Learning, software services style

Today’s programmers in the software industry make me seriously concerned. What will be their career trajectory?

It is understood that software development is a highly technical subject. It requires specialised knowledge, and the half-life of this knowledge is shrinking by the year. Java 11 is quite different from Java 8, the gap is just four years. The Android SDK spec changes every year, and you cannot publish an app which uses a 3-year-old SDK. New major releases of Angular/Ionic are released more than once a year; some are breaking releases. In other words, knowledge comes with a short expiry date.

So, if constant learning is a foundation for a sustained career here, how do they learn? As some of you know, I’ve been in the enterprise software development industry for about 30 years, so I get to see how this world works, and it’s not a good feeling.

To try to understand my observations a bit better, I tried to categorise the learning attempts I see among developers.
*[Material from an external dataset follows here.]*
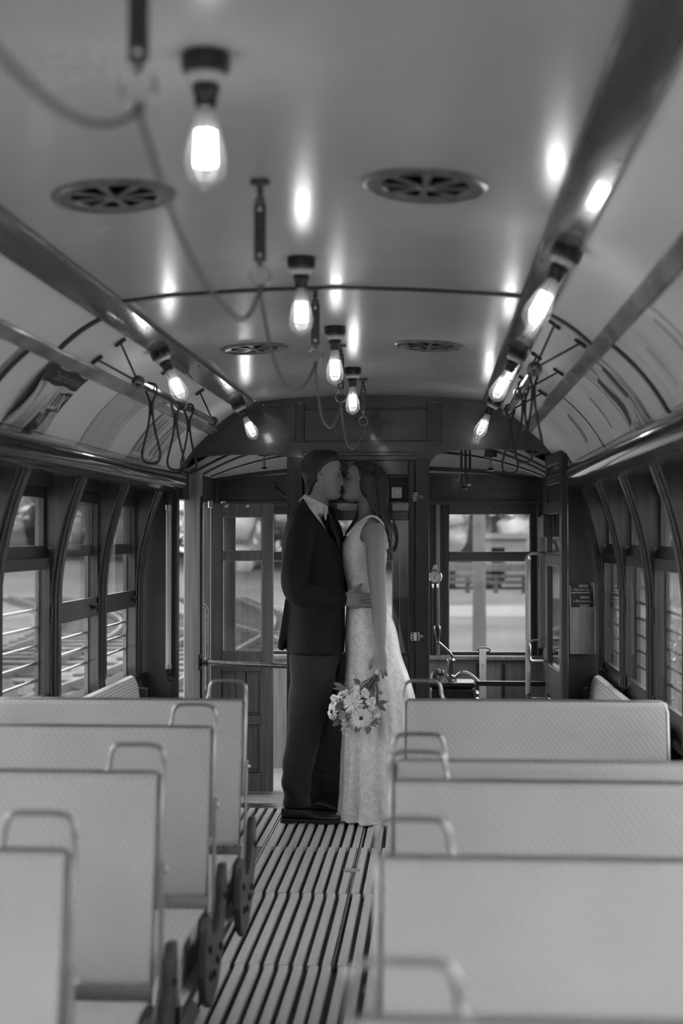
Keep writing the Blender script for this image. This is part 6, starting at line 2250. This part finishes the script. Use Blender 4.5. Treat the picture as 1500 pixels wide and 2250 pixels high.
for sy in (-1, 1):
    vs_ = []
    fs_ = []
    NZ, NT = 16, 8
    for lay in (0.0085, 0.003):
        for i in range(NZ + 1):
            z = 1.352 + (1.506 - 1.352) * i / NZ
            t0 = lerp_tab([(1.352, 0.0), (1.385, 0.28), (1.42, 0.62), (1.455, 0.95), (1.485, 1.25), (1.506, 1.50)], z)[0]
            t1 = lerp_tab([(1.352, 1.80), (1.385, 1.42), (1.41, 1.32), (1.45, 1.36), (1.485, 1.55), (1.506, 1.70)], z)[0]
            xa, xb, yh = lerp_tab([(q_[0], q_[1], q_[2], q_[3]) for q_ in BODY_UP], z)
            for j in range(NT + 1):
                t = PI + t0 + (t1 - t0) * j / NT
                c, s_ = math.cos(t), math.sin(t)
                nrm_ = Vector((c, s_ * 0.9, 0.25)).normalized()
                p = Vector(((xa + xb) / 2 + (xb - xa) / 2 * math.copysign(abs(c) ** (2 / 2.2), c), yh * math.copysign(abs(s_) ** (2 / 2.2), s_), z)) + nrm_ * lay
                vs_.append((p.x, BY - sy * p.y if sy > 0 else BY + p.y, p.z))
    q2 = (NZ + 1) * (NT + 1)
    for i in range(NZ):
        for j in range(NT):
            a_ = i * (NT + 1) + j
            fs_.append((a_, a_ + 1, a_ + NT + 2, a_ + NT + 1))
            fs_.append((q2 + a_, q2 + a_ + NT + 1, q2 + a_ + NT + 2, q2 + a_ + 1))
    for i in range(NZ):
        for e_ in (0, NT):
            a_ = i * (NT + 1) + e_
            fs_.append((a_, a_ + NT + 1, q2 + a_ + NT + 1, q2 + a_))
    MB().add(vs_, fs_).build('bodice_panel', 'lace', bride, smooth='all', fix=True)
for sy in (-1, 1):
    yb_ = BY + sy * 0.120
    MB().tube(cr([(-0.092, BY + sy * 0.100, 1.405), (-0.050, BY + sy * 0.118, 1.452), (-0.005, BY + sy * 0.128, 1.488), (0.030, BY + sy * 0.130, 1.503), (0.065, BY + sy * 0.132, 1.490), (0.095, BY + sy * 0.128, 1.448), (0.108, BY + sy * 0.115, 1.385), (0.106, BY + sy * 0.10, 1.34)], 4), 0.0062, 8, flat=0.6).build('strap', 'lace', bride, smooth=True)
# scalloped hem and raised lace sprigs
hm = MB()
last = rings[-1]
hm.tube([(p[0], p[1], max(0.010, p[2] + 0.004)) for p in last], 0.006, 6, closed=True)
hm.build('hem_edge', 'lace', bride, smooth=True)
rg = random.Random(9)
sp = MB()
for k in range(150):
    z = rg.choice([rg.uniform(0.03, 0.45), rg.uniform(0.03, 1.36), rg.uniform(0.45, 0.95)])
    r_ = min(rings, key=lambda q_: abs(q_[0][2] - z))
    i = rg.randrange(len(r_))
    p = Vector(r_[i])
    p2 = Vector(r_[(i + 1) % len(r_)])
    if p.y > BY - 0.06:
        continue
    cx = sum(q_[0] for q_ in r_) / len(r_)
    nrm_ = Vector((p.x - cx, p.y - BY, 0)).normalized()
    tx = Vector((-nrm_.y, nrm_.x, 0))
    c0 = p - nrm_ * 0.0018
    a0 = rg.uniform(0, 6.28)
    pts = []
    for j in range(9):
        t = j / 8
        rr = 0.018 * (1 - 0.75 * t)
        pts.append(c0 + tx * (rr * math.cos(a0 + t * 6)) + Vector((0, 0, 1)) * (rr * math.sin(a0 + t * 6) - 0.02 * t))
    sp.tube(pts, 0.0016, 4)
sp.build('lace_sprigs', 'lace', bride)['kind'] = 'stuff'

# ------------------------------------------------------------------ bouquet held head-down in her hand
BQ = Vector((0.062, HYY - 0.004, 0.745))          # grip
bq = empty('bouquet', (BQ.x, BQ.y, 0.48))
tag(bq, 'bouquet of white spider chrysanthemums and daisies held head down', 'bouquet')
rg = random.Random(21)
CEN = Vector((-0.045, HYY - 0.02, 0.565))
FL = [('spider', (-0.050, HYY - 0.080, 0.600), 0.056, (-0.15, -1, 0.35)), ('daisy', (-0.012, HYY - 0.088, 0.535), 0.054, (0.05, -1, -0.05)), ('daisy', (-0.150, HYY - 0.050, 0.560), 0.046, (-0.9, -0.6, 0.1)),
      ('spider', (-0.070, HYY - 0.050, 0.490), 0.048, (-0.2, -0.7, -0.8)), ('spider', (0.045, HYY - 0.055, 0.560), 0.040, (0.6, -0.8, 0.1)), ('small', (-0.130, HYY - 0.050, 0.622), 0.030, (-0.6, -0.8, 0.3)), ('small', (-0.095, HYY - 0.06, 0.648), 0.026, (-0.4, -0.9, 0.4)),
      ('small', (-0.030, HYY - 0.055, 0.655), 0.028, (0, -1, 0.3)), ('small', (0.005, HYY - 0.055, 0.648), 0.024, (0.3, -1, 0.3)), ('grey', (-0.100, HYY - 0.068, 0.540), 0.030, (-0.4, -0.9, -0.1)), ('grey', (0.055, HYY - 0.055, 0.515), 0.026, (0.6, -0.7, -0.3)),
      ('daisy', (-0.020, HYY + 0.035, 0.500), 0.044, (0, 0.6, -0.8)), ('spider', (0.02, HYY + 0.045, 0.57), 0.045, (0.5, 0.8, 0)), ('spider', (-0.10, HYY + 0.03, 0.58), 0.045, (-0.6, 0.7, 0)), ('small', (-0.120, HYY - 0.055, 0.590), 0.024, (-0.5, -0.9, 0)), ('small', (0.030, HYY - 0.06, 0.615), 0.026, (0.4, -0.9, 0.2))]


def petal_ring(mb, M4, n, r0, r1, w, z0, z1, droop, jit):
    for k in range(n):
        a = 2 * PI * (k + rg.uniform(-0.3, 0.3)) / n
        rr = r1 * (1 + rg.uniform(-jit, jit))
        ca, sa = math.cos(a), math.sin(a)
        zt = z1 + rg.uniform(-0.15, 0.15) * r1
        pts = []
        for t, ww in ((0, 0.5), (0.45, 1.0), (0.85, 0.9), (1.0, 0.25)):
            r = r0 + (rr - r0) * t
            z = z0 + (zt - z0) * t - droop * t * t
            for sgn in (-1, 1):
                pts.append(M4 @ Vector((r * ca - sgn * w * ww * sa, r * sa + sgn * w * ww * ca, z + 0.0006 * sgn)))
        mb.add(pts, [(0, 1, 3, 2), (2, 3, 5, 4), (4, 5, 7, 6)])


for kind, c, r, d in FL:
    d = Vector(d).normalized()
    M4 = Matrix.Translation(c) @ d.to_track_quat('Z', 'Y').to_matrix().to_4x4()
    nm = {'spider': 'chrysanthemum', 'daisy': 'daisy', 'small': 'stock_flower', 'grey': 'filler_flower'}[kind]
    mb = MB()
    if kind == 'spider':
        petal_ring(mb, M4, 34, 0.004, r, 0.0022, 0.0, 0.004, 0.010, 0.12)
        petal_ring(mb, M4, 30, 0.004, r * 0.85, 0.0022, 0.003, 0.022, 0.0, 0.15)
        petal_ring(mb, M4, 24, 0.003, r * 0.58, 0.0020, 0.005, 0.036, -0.004, 0.15)
        petal_ring(mb, M4, 14, 0.002, r * 0.28, 0.0018, 0.006, 0.034, 0.0, 0.2)
        o = mb.build(nm, 'petal', bq, fix=False)
    elif kind == 'daisy':
        petal_ring(mb, M4, 38, 0.006, r, 0.0036, 0.0, 0.004, 0.006, 0.07)
        petal_ring(mb, M4, 34, 0.006, r * 0.82, 0.0034, 0.003, 0.010, 0.004, 0.08)
        petal_ring(mb, M4, 24, 0.006, r * 0.45, 0.0026, 0.005, 0.012, 0.002, 0.1)
        o = mb.build(nm, 'petal', bq, fix=False)
        MB().lathe([(0.0095, 0.004), (0.009, 0.010), (0.005, 0.013), (0.0005, 0.0135)], (0, 0, 0), 14).xf(M4).build('flower_eye', 'flower_eye', o, smooth=True)
    else:
        for q_ in range(5):
            off = Matrix.Translation((rg.uniform(-0.6, 0.6) * r, rg.uniform(-0.6, 0.6) * r, rg.uniform(-0.2, 0.3) * r))
            petal_ring(mb, M4 @ off, 10, 0.002, r * 0.60, 0.0055, 0.0, 0.010, 0.006, 0.2)
            petal_ring(mb, M4 @ off, 7, 0.002, r * 0.36, 0.0045, 0.004, 0.014, 0.0, 0.2)
        o = mb.build(nm, 'petal' if kind == 'small' else 'petal_grey', bq, fix=False)
for k in range(30):
    a = rg.uniform(0, 6.28)
    r = rg.uniform(0, 0.013)
    p0 = BQ + Vector((r * math.cos(a) + 0.018, r * math.sin(a) * 0.6, 0.050))
    p1 = BQ + Vector((r * math.cos(a) - 0.004, r * math.sin(a), -0.010))
    tgt = Vector(rg.choice(FL)[1]) + Vector((rg.uniform(-.02, .02), 0.02 + rg.uniform(-.015, .02), 0.01))
    p2 = p1 + (tgt - p1) * 0.45 + Vector((0.006, 0, 0.004))
    MB().tube(cr([tuple(p0), tuple(p1), tuple(p2), tuple(tgt)], 3), rg.uniform(0.0016, 0.0026), 5).build('stem', 'stem', bq, smooth=True)
MB().lathe([(0.016, -0.010), (0.018, 0.0), (0.017, 0.012), (0.015, 0.016)], tuple(BQ + Vector((0, 0, 0.0))), 16, (0.35, 0, 1)).build('ribbon_wrap', 'ribbon', bq, smooth=True)


def leaf(base, tip, w, m='leaf'):
    b0, t0 = Vector(base), Vector(tip)
    d = t0 - b0
    sd = d.cross(Vector((0.2, -1, 0.1))).normalized()
    nn = sd.cross(d).normalized()
    vs_ = []
    for t, ww in ((0, 0.05), (0.2, 0.7), (0.45, 1.0), (0.7, 0.8), (0.9, 0.35), (1.0, 0.02)):
        c = b0 + d * t + nn * (0.006 * math.sin(PI * t))
        for q_ in (-1, 0, 1):
            vs_.append(c + sd * (w * ww * q_) + nn * (0.004 * abs(q_) * ww))
    n = len(vs_)
    fs_ = []
    for i in range(5):
        for j in range(2):
            a = i * 3 + j
            fs_.append((a, a + 1, a + 4, a + 3))
    MB().add(vs_, fs_).build('leaf', m, bq, smooth='all', fix=False)


y = HYY - 0.05
for b_, t_, w in (((0.060, y, 0.600), (0.115, y - 0.01, 0.612), 0.012), ((0.060, y, 0.598), (0.108, y - 0.02, 0.565), 0.013), ((0.058, y, 0.655), (0.095, y, 0.648), 0.010), ((-0.09, y, 0.668), (-0.145, y - 0.01, 0.700), 0.014), ((-0.07, y, 0.672), (-0.150, y - 0.02, 0.672), 0.010),
                  ((-0.02, y, 0.690), (-0.050, y - 0.01, 0.720), 0.014), ((-0.10, y - 0.02, 0.610), (-0.135, y - 0.03, 0.570), 0.018), ((-0.02, y - 0.03, 0.500), (-0.040, y - 0.03, 0.465), 0.014), ((0.02, y - 0.02, 0.500), (0.018, y - 0.03, 0.455), 0.016), ((-0.12, y, 0.52), (-0.150, y, 0.49), 0.014),
                  ((0.055, y, 0.540), (0.066, y, 0.505), 0.008), ((-0.06, y - 0.04, 0.555), (-0.09, y - 0.05, 0.535), 0.012), ((0.03, y, 0.67), (0.05, y, 0.60), 0.012), ((0.0, y, 0.69), (-0.03, y, 0.64), 0.012)):
    leaf(b_, t_, w)
for k in range(26):
    c = CEN + Vector((rg.uniform(-0.10, 0.10), -0.045 + rg.uniform(-0.02, 0.02), rg.uniform(-0.07, 0.08)))
    MB().ball(tuple(c), rg.uniform(0.003, 0.006), 7, 5).build('berry', 'berry', bq, smooth='all')
MB().ball(tuple(CEN + Vector((0, 0.0, 0))), 0.07, 14, 10, (1.15, 0.55, 0.95)).build('foliage_core', 'leaf', bq, smooth='all')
  1. Read a tutorial page. These pages are all over the Internet, and tell you how to install MySQL on your laptop or how to decode a base64 string in Javascript. They are just single pages, perhaps half a dozen Linux commands or ten lines of source. People just copy-paste commands or lines of code without thinking or understanding. If it works, hallelujah!
  2. Watch a tutorial video. This is what I see people doing most often to learn how to use a piece of software, or how to configure something. Tutorial videos are a bit longer than a single-page text, but are not conceptual – they are trying to teach you to get up and running with something with the least possible time and effort. A beginner with Visual Studio Code or Postgres will watch a 20-minute video to get started.
  3. Learn by doing. Senior engineers who have spent a couple of years with a tech stack have learned a lot this way. They have tried various workarounds, solved various problems, and have a body of experiential knowledge. They become “experienced” in using async/await or promises in Javascript, for instance, purely by pattern-mapping. They are in essence churning out code which is similar to code they’ve tried before, but without any conceptual understanding of concurrency in Javascript. Try talking to them about the Javascript event model.
  4. Studying by reading. Here I mean something longer than 20 pages, something which includes conceptual explanations. I do not mean 20 separate pages on 20 websites – I mean one single document of 20+ pages, written by one author. Like a book.
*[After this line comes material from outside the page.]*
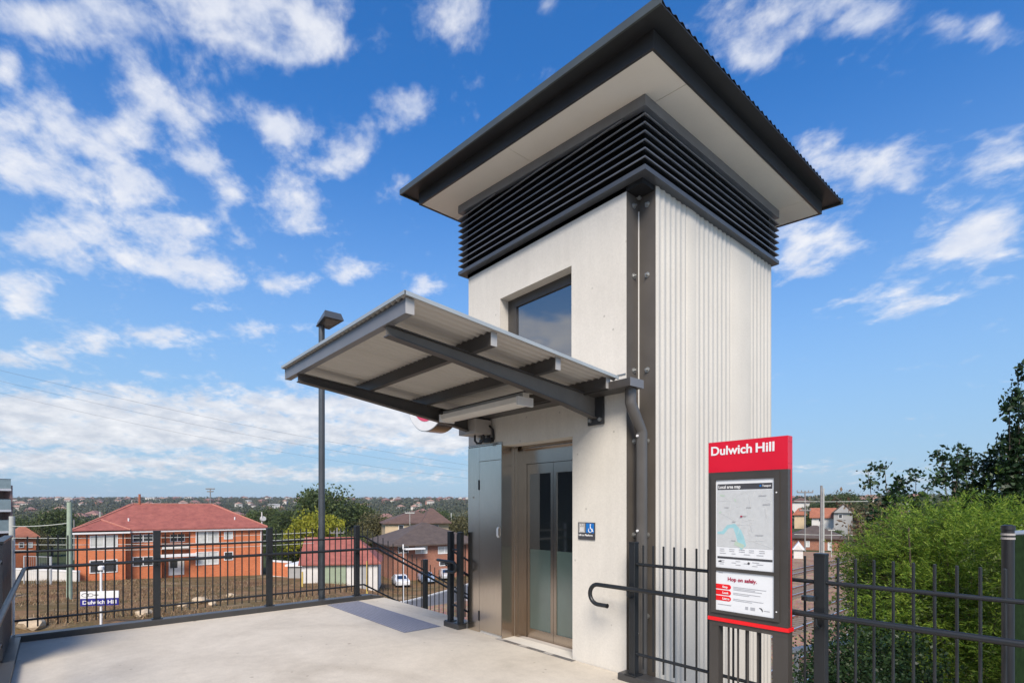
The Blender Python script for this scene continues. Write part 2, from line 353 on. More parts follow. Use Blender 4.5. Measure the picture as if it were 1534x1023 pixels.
# recessed steel corner
MB().prism([(-3.07,4.113),(-3.066,4.113),(-3.066,4.301),(-2.875,4.301),(-2.875,4.304),(-3.074,4.304),(-3.074,4.113)],'z',-6,ZW-.001).build('corner_angle',M['angle'],tower)
MB().tube([(-3.062,4.297,-5),(-3.062,4.297,4.47)],.0065,8).build('joint_sealant',M['seal'],tower)
def boltmesh():
    mb=MB(); mb.tube([(0,0,0),(.006,0,0)],.026,14); mb.tube([(.006,0,0),(.02,0,0)],.016,6); mb.tube([(.02,0,0),(.034,0,0)],.008,8); return mb.mesh('bolt')
bm_=boltmesh(); bm_.materials.append(M['bolt'])
for z in (4.50,3.825,2.914,2.23,1.33,.55):
    for s in (0,1):
        o=link('bolt',bm_,M['bolt'],tower)
        o.location=Vector((-3.066,4.222,z))-W[tower.name] if s==0 else Vector((-2.965,4.301,z))-W[tower.name]
        if s: o.rotation_euler=(0,0,-PI/2)
o=link('bolt',bm_,M['bolt'],tower); o.location=Vector((-3.05,4.285,4.60))-W[tower.name]; o.rotation_euler=(0,0,-PI/4)
# shaft void inside
MB().box(-5.38,-3.1,4.65,6.6,-5.9,4.6).build('shaft_core',mat('dark_shaft',(.02,.02,.02),.9),tower)
# window
wf=MB().wall(-4.951,-3.774,3.0,4.137,4.24,4.29,[(-4.80,-3.84,3.1,4.03)]).build('window_frame',M['signgrey'],tower)
MB().box(-4.80,-3.84,4.26,4.27,3.1,4.03).build('pane',M['pane'],wf)
# louvre band
FX0,FX1,FY0,FY1=-5.71,-2.795,4.02,6.885
def ring(mb,off,z0,z1,wid):
    a=[(FX0-off,FY0-off),(FX1+off,FY0-off),(FX1+off,FY1+off),(FX0-off,FY1+off)]; b_=[(FX0+wid,FY0+wid),(FX1-wid,FY0+wid),(FX1-wid,FY1-wid),(FX0+wid,FY1-wid)]
    vs=[(x,y,z0) for x,y in a]+[(x,y,z1) for x,y in a]+[(x,y,z0) for x,y in b_]+[(x,y,z1) for x,y in b_]
    fs=[]
    for i in range(4):
        j=(i+1)%4; fs+=[(i,j,4+j,4+i),(8+i,12+i,12+j,8+j),(i,8+i,8+j,j),(4+i,4+j,12+j,12+i)]
    mb.add(vs,fs); return mb
lb=ring(MB(),0,4.648,4.692,.13).build('louvre_base_frame',M['louvre_edge'],tower)
def ztop(x): return 5.322+.082*(FX1-x)
def blade_profile(z): # (inset, z)
    return [(0,z),(0,z+.010),(.012,z+.012),(.068,z+.066),(.068,z+.060),(.012,z)]
def blade(z,xa,xb,left,right,back):
    mb=MB(); P=blade_profile(z); n=len(P)
    path=[]
    if right and left: # closed ring
        c=[(FX0,FY0,1,1),(FX1,FY0,-1,1),(FX1,FY1,-1,-1),(FX0,FY1,1,-1)]
        vs=[(x+sx*i,y+sy*i,zz) for x,y,sx,sy in c for i,zz in P]
        fs=[(a*n+k,((a+1)%4)*n+k,((a+1)%4)*n+(k+1)%n,a*n+(k+1)%n) for a in range(4) for k in range(n)]
        return mb.add(vs,fs)
    st_=[[(xb,FY0+i,zz) for i,zz in P],[(FX0+i,FY0+i,zz) for i,zz in P],[(FX0+i,FY1-i,zz) for i,zz in P],[(xb,FY1-i,zz) for i,zz in P]]
    vs=[v for r in st_ for v in r]
    fs=[(a*n+k,(a+1)*n+k,(a+1)*n+(k+1)%n,a*n+(k+1)%n) for a in range(3) for k in range(n)]
    return mb.add(vs,fs)
for k in range(1,11):
    z=4.692+.0775*k-.012
    if z<5.15: blade(z,0,0,True,True,True).build('louvre_blade',M['louvre'],tower)
    else:
        xb=FX1-(z+.02-5.222)/.082
        xb=min(xb,FX1-.08)
        if xb>FX0+.15: blade(z,0,xb,True,False,True).build('louvre_blade',M['louvre'],tower)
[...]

And I have seen young officers around me using just methods 1 and 2, and more experienced developers using method 3. Almost no one can read a book any more. I’m surrounded by officers who have undergraduate degrees in some flavour of computer science or a Masters in Computer Applications (MCA). And they cannot read a book. (I am aware that I’m saying “cannot read”, not “do not read”.) Some confidently say in job interviews that they “do not read books” because they learn from videos, shrugging off the issue as unimportant.
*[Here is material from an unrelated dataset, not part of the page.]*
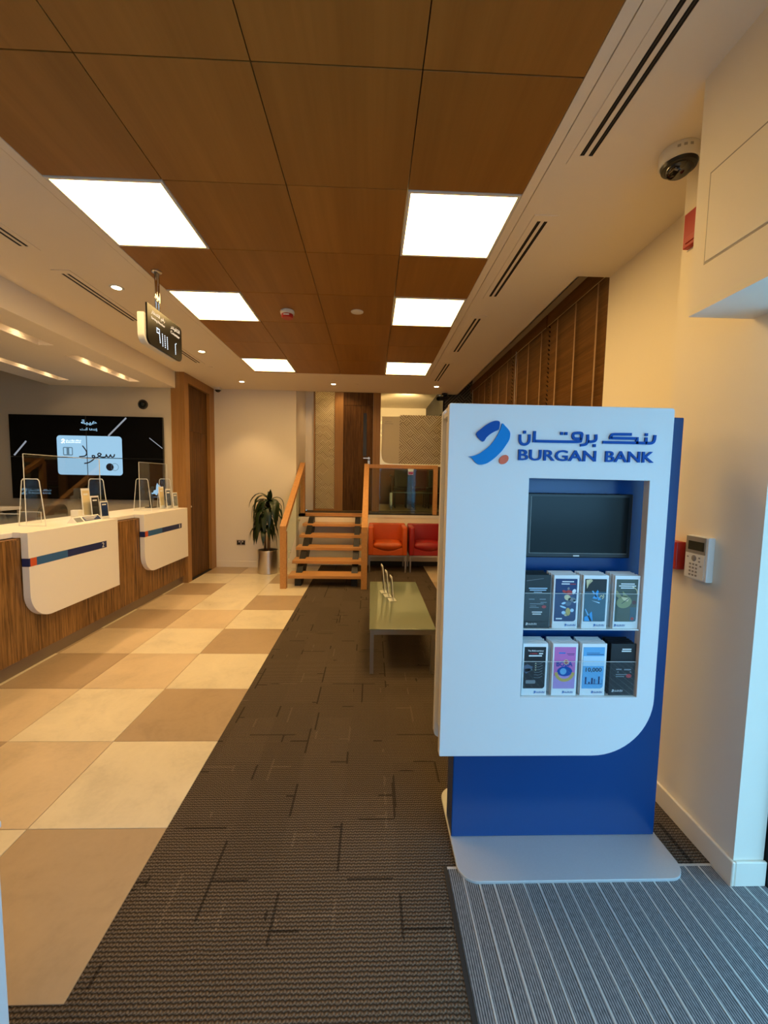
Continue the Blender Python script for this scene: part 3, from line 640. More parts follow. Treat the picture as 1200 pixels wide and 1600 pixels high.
# leaflets: each stack of one title is a thing standing on a shelf
def leaflet(xc, zs, lab, cover, art, edge='paper_white', depth=.045, n=6, lean=.012, frame=True, rad=.012, tilt=0.0):
    """stack of slim leaflets, 99 x 210; art(parent, ox, face, origin) prints the front sheet"""
    W2, Hh = .0495, .210
    t = thing('leaflet_stack', lab, 'leaflets', (xc, 1.565, zs), 'leaflet stacks in the display stand')
    y1 = 1.592; yf = 1.5345
    for k in range(n):
        y = y1-(y1-yf)*k/(n-1)
        dx = (random.random()-.5)*.006*(0 if k == n-1 else 1); dz = 0.004*(n-1-k)/(n-1)
        nm = 'front_sheet' if k == n-1 else 'sheet'
        mt = cover if (k == n-1 and not frame) else edge
        o = box(nm, xc-W2+dx-.004*(n-1-k)/(n-1), xc+W2+dx-.004*(n-1-k)/(n-1), y, y+.0045, zs, zs+Hh+dz, mt, t)
        if k == n-1: fs = o
    org = (xc, yf-.0002, zs)
    if frame: shape('cover_picture', [rrect(-W2+.006, W2-.008, .028, Hh-.014, (.001, rad, .001, .001), 6)], .0006, '-y', org, cover, fs)
    art(fs, org)
    return t
def txt(p, org, s, x0, x1, z, mat, h=None, b=.01, off=.0006): text('print', s, x0, x1, z, .0005, '-y', (org[0], org[1]-off, org[2]), mat, p, b, h)
def bar(p, org, x0, x1, z0, z1, mat, off=.0006): box('print', org[0]+x0, org[0]+x1, org[1]-off-.0004, org[1]-off, org[2]+z0, org[2]+z1, mat, p)
def blob(p, org, pts, mat, off=.0008): shape('print', [pts], .0004, '-y', (org[0], org[1]-off, org[2]), mat, p)
def foot(p, org, x=-.012, mats=('logo_blue', 'logo_light_blue', 'logo_orange'), z=.008, s=.065): emblem(p, '-y', (org[0], org[1]-.0006, org[2]), s, x, z, mats, .0004)
WH = ('paper_white',)*3
def lines(p, org, rows, mat):
    for x0, x1, z, h in rows: bar(p, org, x0, x1, z, z+h, mat)
def art_black_card(p, org):
    lines(p, org, [(-.036, .036, .156, .0035), (-.032, .032, .149, .003), (-.016, .016, .142, .002)], 'print_bluewhite')
    lines(p, org, [(-.034, -.012, .113, .0035), (.008, .032, .113, .0035), (.012, .036, .101, .003), (-.030, .024, .095, .003), (-.028, -.004, .087, .0022), (-.030, .006, .081, .0026)], 'print_grey')
    blob(p, org, ellipse(.026, .085, .009, .006), 'print_red'); lines(p, org, [(-.02, .02, .062, .004), (-.018, .016, .054, .004)], 'paper_white')
    blob(p, org, [(-.046, .186), (.02, .196), (.02, .197), (-.046, .188)], 'print_grey'); foot(p, org, -.044, WH, .012)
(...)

Therefore, they remain technicians, not engineers, whatever be their paper degree. They are doers who do without any conceptual understanding. And in case you think this is an Indian phenomenon, I’m assured by my overseas friends that it most certainly is global.

The beauty of the software services industry worldwide is that they have grown to this huge size by employing technicians in such large numbers, delivering value to enterprise clients. But I worry about the young officers around me because I do not know what their career graphs will be after, say, age 35. Let’s look at their options as age advances.

After 10 years as a hands-on developer, a software engineer has three career choices. One: become a senior techie, dive deeper into architecture, performance optimisation, system reliability, etc. Two: become a manager of people, delivering projects on time. Or three: get into client account management and business development.

Most hands-on developers I see will not become good at managing people or getting new business: these things require hard work and a temperament very different from that of technician-developers. Most developers neither have good soft skills, tact and communication needed to be a manager of people, nor the outgoing, high-intensity, three-meetings-a-day profile of business development leads. The senior techie role is the only role left, and that requires conceptual clarity and reading of books. In theory, it’s possible to learn from detailed conceptual videos too, where good teachers explain concepts like books do. But I suspect that studying from such videos is as hard as studying from books. In fact, I feel that studying from a detailed conceptual video is harder than reading a book, but that’s a topic for another day.

Therefore I worry. I do not see any technical growth path for an engineer after 10-12 years of work experience, unless he or she studies by reading books. And no one can read books any more.